Hi Hiroshi,
That's a very good question. As you say, the "vanilla" KSG algorithm is deterministic, since both neighbour counting and the digamma function are deterministic. However, the plain KSG algorithm is fairly unstable. Under certain conditions you can get in serious
numerical trouble --- particularly if you have repeated data points.
For this reason, since version 1.3 JIDT by default adds some random jitter to the data points to avoid these numerical issues. By default JIDT normalises the data to have zero mean and unit variance and then adds white Gaussian noise with standard deviation
10^-8, which is the value recommended by KSG in their original paper. At the expense of a small variability in the results, this makes the algorithm much more numerically robust.
You can explicitly turn off or adjust the noise via setProperty() using the property "NOISE_LEVEL_TO_ADD", which represents the standard deviation of the white noise added to the normalised data. If you set that to 0 you should always get the same result on
the same dataset.
And as you say, all of this is ok for your MI calculation, but there's an issue with your TE values. Since you're calculating TE from your synthetic data, can you calculate the true TE? It might be the case that the true TE is too small to be accurately estimated
from a time series of that size. Typically, a noise of 10^-8 really shouldn't affect much the estimation (unless you have repeated values).
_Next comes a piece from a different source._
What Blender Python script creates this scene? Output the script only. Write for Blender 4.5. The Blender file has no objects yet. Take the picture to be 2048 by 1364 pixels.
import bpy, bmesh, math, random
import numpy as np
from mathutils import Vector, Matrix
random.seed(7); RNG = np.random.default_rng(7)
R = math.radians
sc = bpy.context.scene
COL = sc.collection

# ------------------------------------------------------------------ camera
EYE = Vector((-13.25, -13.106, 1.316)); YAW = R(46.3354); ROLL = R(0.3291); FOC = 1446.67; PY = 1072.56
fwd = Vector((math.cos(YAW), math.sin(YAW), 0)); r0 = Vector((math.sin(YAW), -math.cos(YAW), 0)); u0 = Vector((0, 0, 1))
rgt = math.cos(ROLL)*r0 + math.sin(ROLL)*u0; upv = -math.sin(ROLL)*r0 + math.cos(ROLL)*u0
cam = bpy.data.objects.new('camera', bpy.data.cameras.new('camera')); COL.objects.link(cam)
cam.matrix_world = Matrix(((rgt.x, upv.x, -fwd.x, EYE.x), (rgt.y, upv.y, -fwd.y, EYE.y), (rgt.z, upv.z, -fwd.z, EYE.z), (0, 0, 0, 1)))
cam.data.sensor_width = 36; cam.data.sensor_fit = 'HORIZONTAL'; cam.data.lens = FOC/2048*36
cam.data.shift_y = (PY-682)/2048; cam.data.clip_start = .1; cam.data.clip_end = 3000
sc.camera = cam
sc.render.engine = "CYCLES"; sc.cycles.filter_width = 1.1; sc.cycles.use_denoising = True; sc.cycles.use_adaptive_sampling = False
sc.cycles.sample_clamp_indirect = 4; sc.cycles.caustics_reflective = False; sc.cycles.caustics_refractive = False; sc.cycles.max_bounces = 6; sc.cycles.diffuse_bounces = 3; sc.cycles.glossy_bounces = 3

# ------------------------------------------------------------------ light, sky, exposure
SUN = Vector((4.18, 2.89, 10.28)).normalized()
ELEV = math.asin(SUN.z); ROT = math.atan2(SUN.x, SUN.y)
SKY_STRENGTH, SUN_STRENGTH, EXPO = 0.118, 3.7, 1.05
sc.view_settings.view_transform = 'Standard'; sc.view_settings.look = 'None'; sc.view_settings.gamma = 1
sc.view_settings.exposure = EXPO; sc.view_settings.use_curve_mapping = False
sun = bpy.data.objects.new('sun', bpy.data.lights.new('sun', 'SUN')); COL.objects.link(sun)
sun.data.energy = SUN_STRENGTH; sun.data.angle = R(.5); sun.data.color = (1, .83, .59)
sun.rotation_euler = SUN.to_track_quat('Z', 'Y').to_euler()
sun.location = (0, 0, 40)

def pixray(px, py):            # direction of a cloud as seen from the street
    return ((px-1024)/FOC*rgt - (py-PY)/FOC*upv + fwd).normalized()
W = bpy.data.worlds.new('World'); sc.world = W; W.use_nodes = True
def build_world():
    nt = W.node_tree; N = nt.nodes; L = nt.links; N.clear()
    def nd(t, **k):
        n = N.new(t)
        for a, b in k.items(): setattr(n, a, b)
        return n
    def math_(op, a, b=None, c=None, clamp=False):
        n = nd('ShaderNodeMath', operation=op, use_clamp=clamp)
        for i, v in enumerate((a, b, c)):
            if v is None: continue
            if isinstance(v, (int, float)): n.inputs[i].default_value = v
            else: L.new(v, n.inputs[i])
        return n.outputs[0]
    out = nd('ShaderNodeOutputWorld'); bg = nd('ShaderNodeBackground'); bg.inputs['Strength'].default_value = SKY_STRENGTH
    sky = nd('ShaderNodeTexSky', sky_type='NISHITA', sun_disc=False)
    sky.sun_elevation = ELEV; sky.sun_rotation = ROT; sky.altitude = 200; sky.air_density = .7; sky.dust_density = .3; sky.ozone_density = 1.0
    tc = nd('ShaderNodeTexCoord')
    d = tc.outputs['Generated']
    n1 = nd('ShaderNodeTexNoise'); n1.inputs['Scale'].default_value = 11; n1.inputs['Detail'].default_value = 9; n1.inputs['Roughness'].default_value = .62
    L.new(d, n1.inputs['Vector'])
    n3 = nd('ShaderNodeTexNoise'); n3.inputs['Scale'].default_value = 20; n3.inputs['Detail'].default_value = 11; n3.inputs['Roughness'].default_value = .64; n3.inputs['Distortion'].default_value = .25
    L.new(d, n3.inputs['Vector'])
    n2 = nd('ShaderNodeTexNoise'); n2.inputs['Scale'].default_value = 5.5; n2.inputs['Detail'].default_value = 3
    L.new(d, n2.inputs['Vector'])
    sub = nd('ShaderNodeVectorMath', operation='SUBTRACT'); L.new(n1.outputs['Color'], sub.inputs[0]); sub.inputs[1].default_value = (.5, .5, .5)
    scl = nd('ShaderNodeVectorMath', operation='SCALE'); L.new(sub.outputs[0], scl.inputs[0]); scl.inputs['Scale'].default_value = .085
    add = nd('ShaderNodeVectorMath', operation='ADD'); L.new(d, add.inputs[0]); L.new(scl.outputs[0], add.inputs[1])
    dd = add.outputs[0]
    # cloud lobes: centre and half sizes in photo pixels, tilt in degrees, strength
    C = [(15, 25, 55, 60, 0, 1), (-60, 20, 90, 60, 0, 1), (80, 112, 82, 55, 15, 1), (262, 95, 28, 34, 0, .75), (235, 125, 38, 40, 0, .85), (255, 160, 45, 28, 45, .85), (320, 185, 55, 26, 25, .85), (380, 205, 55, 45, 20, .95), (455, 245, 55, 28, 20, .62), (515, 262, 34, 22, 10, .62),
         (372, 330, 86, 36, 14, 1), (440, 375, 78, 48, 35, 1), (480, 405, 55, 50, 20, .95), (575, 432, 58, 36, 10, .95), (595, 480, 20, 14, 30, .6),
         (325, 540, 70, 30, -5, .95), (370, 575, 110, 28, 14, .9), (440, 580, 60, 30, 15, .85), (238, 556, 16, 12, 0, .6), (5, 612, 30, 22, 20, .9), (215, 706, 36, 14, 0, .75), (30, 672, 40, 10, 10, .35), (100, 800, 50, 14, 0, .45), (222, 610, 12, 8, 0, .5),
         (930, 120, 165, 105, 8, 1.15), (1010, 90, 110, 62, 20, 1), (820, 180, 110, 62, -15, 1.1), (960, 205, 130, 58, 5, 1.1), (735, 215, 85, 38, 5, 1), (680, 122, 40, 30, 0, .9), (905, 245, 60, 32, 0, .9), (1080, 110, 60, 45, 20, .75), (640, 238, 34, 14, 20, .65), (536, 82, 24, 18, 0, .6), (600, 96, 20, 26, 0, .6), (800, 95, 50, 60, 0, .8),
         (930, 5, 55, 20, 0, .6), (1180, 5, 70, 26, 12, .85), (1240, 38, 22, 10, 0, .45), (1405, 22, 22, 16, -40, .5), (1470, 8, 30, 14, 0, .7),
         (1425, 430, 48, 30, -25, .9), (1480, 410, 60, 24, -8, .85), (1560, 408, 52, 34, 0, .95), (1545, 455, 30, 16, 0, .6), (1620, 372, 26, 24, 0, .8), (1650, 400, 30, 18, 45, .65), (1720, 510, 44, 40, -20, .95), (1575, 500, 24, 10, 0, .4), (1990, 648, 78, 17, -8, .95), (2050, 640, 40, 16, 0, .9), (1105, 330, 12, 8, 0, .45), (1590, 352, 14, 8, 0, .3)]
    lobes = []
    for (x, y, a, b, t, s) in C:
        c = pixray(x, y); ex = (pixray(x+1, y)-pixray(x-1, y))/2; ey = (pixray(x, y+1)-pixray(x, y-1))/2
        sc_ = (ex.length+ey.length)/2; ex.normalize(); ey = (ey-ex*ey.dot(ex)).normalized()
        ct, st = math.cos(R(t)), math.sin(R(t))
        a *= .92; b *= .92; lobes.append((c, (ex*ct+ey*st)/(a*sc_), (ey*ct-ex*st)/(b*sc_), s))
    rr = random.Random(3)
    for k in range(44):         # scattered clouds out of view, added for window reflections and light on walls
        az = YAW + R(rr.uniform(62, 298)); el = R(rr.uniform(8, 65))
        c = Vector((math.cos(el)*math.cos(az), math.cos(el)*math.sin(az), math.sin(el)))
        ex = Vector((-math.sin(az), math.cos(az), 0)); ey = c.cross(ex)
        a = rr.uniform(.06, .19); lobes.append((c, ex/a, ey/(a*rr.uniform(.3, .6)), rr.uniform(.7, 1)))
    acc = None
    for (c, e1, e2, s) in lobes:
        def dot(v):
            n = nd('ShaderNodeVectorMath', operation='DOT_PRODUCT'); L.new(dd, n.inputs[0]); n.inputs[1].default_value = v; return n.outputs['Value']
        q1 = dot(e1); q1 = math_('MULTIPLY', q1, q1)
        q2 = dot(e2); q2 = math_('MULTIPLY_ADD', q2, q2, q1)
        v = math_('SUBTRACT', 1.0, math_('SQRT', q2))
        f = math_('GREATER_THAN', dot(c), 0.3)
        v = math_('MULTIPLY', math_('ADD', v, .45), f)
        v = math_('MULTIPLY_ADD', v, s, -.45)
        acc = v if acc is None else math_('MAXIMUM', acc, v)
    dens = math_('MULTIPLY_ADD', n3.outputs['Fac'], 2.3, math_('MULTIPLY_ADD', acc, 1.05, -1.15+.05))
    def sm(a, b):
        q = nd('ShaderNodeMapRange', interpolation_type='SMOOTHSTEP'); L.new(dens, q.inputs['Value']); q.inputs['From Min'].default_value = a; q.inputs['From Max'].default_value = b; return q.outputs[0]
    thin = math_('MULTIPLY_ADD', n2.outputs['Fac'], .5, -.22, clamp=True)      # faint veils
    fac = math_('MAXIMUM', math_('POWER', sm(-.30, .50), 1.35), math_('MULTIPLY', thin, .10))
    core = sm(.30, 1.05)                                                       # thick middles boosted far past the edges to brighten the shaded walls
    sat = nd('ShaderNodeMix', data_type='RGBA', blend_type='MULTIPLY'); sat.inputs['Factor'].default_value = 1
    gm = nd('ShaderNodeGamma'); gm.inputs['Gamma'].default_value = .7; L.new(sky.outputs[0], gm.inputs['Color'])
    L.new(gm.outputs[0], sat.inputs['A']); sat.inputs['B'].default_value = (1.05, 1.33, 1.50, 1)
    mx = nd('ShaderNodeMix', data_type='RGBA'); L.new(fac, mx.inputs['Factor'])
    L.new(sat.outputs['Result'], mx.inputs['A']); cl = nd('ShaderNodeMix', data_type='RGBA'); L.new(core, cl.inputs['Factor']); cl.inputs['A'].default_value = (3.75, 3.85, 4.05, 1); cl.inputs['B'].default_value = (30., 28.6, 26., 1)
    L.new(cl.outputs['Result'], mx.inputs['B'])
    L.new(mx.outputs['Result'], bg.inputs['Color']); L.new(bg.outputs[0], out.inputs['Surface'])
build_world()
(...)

I've put up a small ipython notebook with the example of the MI calculation between two weakly correlated Gaussians, please find it attached. I haven't got clear-cut results, but removing the noise from KSG doesn't seem to bring it significantly closer to the
true values, probably because at that level of interaction between the variables the noise involved in generating the data is larger than the noise introduced by the KSG.